Religious liberty would be over had U.S. Supreme Court ruled against Masterpiece Cakes

By Jonathon Van Maren

June 7, 2018 (LifeSiteNews) – The reactions to Monday’s Supreme Court decision for Jack Phillips of Masterpiece Cakeshops have been coming fast and furious from both sides of the political spectrum. The consensus developing on the Right seems to be suspicious celebration—the Court, after all, did not protect all religious liberty, but specifically ruled that this particular Colorado baker had been the victim of anti-religious discrimination. Thus, the precedent did not go nearly as far as most of us had hoped, and LGBT activists are surely gearing up to fight another day. Perhaps an elderly florist will make a better target.

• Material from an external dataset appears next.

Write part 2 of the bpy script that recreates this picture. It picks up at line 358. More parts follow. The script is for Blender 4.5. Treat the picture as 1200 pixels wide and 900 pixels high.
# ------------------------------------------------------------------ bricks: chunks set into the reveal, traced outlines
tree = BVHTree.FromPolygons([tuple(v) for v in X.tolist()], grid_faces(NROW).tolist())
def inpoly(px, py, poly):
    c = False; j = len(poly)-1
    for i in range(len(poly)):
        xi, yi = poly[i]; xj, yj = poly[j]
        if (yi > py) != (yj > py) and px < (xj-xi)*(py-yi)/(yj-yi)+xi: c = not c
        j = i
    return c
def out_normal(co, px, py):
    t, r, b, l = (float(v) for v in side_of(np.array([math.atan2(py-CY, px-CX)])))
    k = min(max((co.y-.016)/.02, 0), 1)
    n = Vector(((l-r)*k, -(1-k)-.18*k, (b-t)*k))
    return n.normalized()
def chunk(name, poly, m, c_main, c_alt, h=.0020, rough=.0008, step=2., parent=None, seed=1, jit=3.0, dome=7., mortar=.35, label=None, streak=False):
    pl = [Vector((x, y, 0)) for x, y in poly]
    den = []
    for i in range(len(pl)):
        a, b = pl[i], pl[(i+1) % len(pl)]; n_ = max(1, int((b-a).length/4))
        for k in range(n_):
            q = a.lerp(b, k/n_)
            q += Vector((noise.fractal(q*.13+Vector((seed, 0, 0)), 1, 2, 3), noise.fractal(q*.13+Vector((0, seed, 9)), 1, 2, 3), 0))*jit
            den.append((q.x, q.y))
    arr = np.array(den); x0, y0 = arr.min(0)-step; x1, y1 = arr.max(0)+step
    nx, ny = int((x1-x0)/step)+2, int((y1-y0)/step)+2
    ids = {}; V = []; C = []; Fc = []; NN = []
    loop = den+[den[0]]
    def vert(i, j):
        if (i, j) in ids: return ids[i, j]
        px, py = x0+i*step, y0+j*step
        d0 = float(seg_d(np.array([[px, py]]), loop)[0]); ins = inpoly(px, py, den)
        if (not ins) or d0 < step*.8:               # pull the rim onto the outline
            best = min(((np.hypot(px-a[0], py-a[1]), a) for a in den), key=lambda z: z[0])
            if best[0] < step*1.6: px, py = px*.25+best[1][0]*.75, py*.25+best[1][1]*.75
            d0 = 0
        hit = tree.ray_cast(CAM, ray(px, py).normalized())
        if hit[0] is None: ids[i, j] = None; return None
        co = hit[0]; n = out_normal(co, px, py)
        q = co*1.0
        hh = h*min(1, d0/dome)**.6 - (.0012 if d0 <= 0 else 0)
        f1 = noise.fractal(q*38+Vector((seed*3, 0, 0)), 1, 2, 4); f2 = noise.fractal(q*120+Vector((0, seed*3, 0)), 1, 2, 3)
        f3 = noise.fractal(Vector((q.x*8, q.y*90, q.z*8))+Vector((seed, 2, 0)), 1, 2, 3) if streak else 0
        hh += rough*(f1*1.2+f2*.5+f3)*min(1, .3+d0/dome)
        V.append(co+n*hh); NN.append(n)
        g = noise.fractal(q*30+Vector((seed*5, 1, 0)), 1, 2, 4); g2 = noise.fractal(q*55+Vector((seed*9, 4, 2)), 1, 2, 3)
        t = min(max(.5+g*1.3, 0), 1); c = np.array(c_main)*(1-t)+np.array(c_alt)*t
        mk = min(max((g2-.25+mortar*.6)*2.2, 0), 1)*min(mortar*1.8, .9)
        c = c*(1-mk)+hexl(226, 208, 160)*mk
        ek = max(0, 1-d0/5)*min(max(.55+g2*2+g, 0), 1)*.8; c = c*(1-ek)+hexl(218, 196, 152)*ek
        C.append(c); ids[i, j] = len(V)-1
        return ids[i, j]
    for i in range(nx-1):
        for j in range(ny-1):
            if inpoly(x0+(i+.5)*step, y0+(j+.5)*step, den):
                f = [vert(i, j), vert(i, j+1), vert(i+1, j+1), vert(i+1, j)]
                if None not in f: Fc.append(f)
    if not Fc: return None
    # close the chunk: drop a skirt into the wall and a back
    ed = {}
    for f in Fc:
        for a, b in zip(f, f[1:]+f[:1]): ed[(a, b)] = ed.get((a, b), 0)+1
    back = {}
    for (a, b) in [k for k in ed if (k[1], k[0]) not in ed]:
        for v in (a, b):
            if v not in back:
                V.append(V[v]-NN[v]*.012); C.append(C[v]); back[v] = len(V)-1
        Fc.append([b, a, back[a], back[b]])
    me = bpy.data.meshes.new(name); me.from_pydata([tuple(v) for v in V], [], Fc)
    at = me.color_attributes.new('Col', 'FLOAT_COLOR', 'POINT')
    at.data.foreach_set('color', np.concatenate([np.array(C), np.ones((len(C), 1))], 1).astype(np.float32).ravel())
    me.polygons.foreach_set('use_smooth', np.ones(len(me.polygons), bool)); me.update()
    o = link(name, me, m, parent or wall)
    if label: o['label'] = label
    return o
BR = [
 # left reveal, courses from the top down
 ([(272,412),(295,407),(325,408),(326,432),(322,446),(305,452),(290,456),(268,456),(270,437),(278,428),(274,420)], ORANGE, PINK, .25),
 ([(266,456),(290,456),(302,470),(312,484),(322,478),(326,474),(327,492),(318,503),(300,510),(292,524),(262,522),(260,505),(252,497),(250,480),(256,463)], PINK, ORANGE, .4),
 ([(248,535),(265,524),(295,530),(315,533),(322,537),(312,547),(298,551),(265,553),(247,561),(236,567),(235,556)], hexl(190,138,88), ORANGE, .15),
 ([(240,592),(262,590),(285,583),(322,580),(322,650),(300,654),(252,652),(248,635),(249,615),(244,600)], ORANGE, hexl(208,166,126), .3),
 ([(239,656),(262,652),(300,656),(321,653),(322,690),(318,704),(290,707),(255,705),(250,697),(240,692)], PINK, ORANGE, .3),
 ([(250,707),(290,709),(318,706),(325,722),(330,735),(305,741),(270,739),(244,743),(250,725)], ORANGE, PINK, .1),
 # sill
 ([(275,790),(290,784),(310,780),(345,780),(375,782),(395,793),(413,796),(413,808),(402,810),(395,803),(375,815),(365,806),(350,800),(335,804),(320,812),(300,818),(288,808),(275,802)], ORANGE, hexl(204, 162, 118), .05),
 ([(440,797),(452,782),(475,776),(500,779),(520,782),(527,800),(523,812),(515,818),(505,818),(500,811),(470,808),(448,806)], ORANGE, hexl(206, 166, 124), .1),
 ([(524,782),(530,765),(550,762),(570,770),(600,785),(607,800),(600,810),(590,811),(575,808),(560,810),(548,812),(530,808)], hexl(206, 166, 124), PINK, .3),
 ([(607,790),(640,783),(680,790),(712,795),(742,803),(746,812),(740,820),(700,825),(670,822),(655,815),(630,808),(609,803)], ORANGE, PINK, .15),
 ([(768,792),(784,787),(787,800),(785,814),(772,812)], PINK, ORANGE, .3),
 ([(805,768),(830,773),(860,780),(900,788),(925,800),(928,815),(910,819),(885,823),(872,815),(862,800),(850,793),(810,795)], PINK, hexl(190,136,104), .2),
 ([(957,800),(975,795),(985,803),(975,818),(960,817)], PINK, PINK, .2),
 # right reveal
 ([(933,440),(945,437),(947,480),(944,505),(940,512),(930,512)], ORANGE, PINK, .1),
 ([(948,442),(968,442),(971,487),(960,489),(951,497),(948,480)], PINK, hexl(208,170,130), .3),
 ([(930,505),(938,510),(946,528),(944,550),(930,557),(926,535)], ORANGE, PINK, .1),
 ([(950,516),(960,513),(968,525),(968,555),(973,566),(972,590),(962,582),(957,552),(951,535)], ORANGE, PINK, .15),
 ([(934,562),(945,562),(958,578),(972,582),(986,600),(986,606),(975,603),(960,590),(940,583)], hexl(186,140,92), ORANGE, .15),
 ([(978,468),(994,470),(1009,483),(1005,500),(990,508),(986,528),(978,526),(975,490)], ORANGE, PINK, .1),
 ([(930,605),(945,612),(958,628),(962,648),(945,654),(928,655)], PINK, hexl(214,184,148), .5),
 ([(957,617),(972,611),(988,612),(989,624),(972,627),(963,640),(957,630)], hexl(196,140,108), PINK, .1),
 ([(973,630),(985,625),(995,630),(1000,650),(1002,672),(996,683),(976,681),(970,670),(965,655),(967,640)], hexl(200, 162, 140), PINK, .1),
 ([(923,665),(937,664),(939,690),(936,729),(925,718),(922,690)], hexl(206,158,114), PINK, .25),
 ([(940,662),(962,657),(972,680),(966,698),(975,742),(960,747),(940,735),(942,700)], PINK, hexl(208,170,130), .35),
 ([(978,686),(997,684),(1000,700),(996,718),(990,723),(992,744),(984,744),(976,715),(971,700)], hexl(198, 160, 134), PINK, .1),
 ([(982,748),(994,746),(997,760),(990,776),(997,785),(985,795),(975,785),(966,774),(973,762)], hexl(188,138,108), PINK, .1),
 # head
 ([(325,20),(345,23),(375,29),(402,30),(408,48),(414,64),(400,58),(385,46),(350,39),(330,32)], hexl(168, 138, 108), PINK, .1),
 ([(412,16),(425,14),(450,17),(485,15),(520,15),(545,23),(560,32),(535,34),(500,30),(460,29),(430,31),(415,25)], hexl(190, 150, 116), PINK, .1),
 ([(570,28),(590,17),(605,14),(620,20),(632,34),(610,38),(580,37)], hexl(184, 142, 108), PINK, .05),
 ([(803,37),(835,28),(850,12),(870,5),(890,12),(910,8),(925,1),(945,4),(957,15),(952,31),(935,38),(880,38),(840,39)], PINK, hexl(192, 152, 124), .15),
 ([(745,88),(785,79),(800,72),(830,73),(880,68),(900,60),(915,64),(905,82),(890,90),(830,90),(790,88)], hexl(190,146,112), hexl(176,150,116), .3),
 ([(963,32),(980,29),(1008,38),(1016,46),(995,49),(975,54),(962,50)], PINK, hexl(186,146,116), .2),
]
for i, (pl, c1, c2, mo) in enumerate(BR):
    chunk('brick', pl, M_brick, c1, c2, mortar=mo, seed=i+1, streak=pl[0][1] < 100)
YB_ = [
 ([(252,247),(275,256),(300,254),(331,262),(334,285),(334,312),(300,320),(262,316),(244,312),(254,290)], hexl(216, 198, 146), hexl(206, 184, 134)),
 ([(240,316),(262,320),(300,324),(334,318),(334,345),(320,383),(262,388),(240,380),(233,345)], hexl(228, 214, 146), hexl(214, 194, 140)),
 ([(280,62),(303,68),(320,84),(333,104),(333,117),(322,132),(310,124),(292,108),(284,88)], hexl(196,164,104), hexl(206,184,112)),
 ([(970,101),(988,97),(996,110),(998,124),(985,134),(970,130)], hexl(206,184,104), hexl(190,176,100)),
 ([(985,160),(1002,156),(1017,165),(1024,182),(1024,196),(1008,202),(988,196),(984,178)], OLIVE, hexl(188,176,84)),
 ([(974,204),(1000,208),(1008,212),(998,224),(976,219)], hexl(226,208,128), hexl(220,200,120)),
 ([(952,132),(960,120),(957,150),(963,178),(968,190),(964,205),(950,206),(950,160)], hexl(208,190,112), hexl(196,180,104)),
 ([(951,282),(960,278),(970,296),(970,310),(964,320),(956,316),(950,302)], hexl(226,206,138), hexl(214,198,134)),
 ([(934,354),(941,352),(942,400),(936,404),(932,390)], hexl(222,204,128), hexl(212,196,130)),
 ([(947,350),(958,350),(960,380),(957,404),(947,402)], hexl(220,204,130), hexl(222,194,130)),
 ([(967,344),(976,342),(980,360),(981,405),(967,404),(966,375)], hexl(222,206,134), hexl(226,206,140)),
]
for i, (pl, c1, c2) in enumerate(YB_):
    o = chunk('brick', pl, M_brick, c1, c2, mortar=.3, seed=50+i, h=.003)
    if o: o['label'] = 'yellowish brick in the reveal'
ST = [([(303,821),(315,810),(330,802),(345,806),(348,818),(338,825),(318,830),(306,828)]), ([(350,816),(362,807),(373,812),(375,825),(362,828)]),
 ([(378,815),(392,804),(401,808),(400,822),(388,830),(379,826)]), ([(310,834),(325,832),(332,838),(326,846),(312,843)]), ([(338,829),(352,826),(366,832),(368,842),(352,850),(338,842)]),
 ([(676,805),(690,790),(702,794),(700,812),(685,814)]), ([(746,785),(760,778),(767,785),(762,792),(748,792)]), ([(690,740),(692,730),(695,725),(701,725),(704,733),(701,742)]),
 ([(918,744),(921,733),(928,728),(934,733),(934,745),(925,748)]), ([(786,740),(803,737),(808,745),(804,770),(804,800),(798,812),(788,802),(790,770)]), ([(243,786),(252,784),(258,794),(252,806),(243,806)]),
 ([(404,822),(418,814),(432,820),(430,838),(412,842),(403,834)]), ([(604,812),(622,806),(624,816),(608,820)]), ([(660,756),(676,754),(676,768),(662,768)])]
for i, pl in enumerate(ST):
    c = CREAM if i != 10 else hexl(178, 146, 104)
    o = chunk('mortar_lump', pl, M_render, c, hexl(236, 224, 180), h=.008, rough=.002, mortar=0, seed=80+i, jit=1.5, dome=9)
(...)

That being said, I do think that those who are determined to find a black cloud on every silver lining are also underestimating the significance of this ruling. For starters, it must be noted that Christians needed to win this one. The ruling might not have been everything we hoped for, but a loss would have signaled the end of religious liberty in the United States, and a campaign to force opponents of gay “marriage” to involve themselves in celebrations of gay “weddings” would have commenced. Those who are harrumphing about the limits of the victory should pause to remember what would have happened had Phillips lost his case.

Additionally, this victory is more significant than some might think. As David French put it over at the National Review:

All bakers — regardless of religion — have the same rights and obligations. At the same time, gay and religious customers enjoy equal rights under state public-accommodation statutes. Any ruling the commission imposes will have to apply on the same basis to different litigants, regardless of faith and regardless of the subjective “offensiveness” of the message.

This is a severe blow to the state. It hoped for a ruling declaring that the cake wasn’t protected expression and a free-exercise analysis that simply ratified the public-accommodation law as a “neutral law of general applicability.” Such a ruling would have permitted the favoritism on display in this case. It would have granted state authorities broad discretion to elevate favored messages and suppress dissent, all while operating under the fiction that they weren’t suppressing protected expression or religious exercise.

Instead, civil-rights commissions now have to understand that restrictions on religious bakers will carry with them the same implied restrictions on secular bakers, and the protections given gay customers will extend on an equal basis to religious customers. In other words, the Court not only prohibited favoritism, it imposed a high cost on censorship.

Despite the fact that many smart conservatives have bemoaned the decision as a delay of the inevitable, French responded further by pointing out that many of the cases coming down the pipe are actually more favorable to us than the Masterpiece Cakeshop case, and that we may be looking at a very different Supreme Court soon. Essentially, Justice Anthony Kennedy rebuked the LGBT movement by stating, in no uncertain terms, that religious liberty was not just some pretext for bigotry and hatred as gay activists like to claim.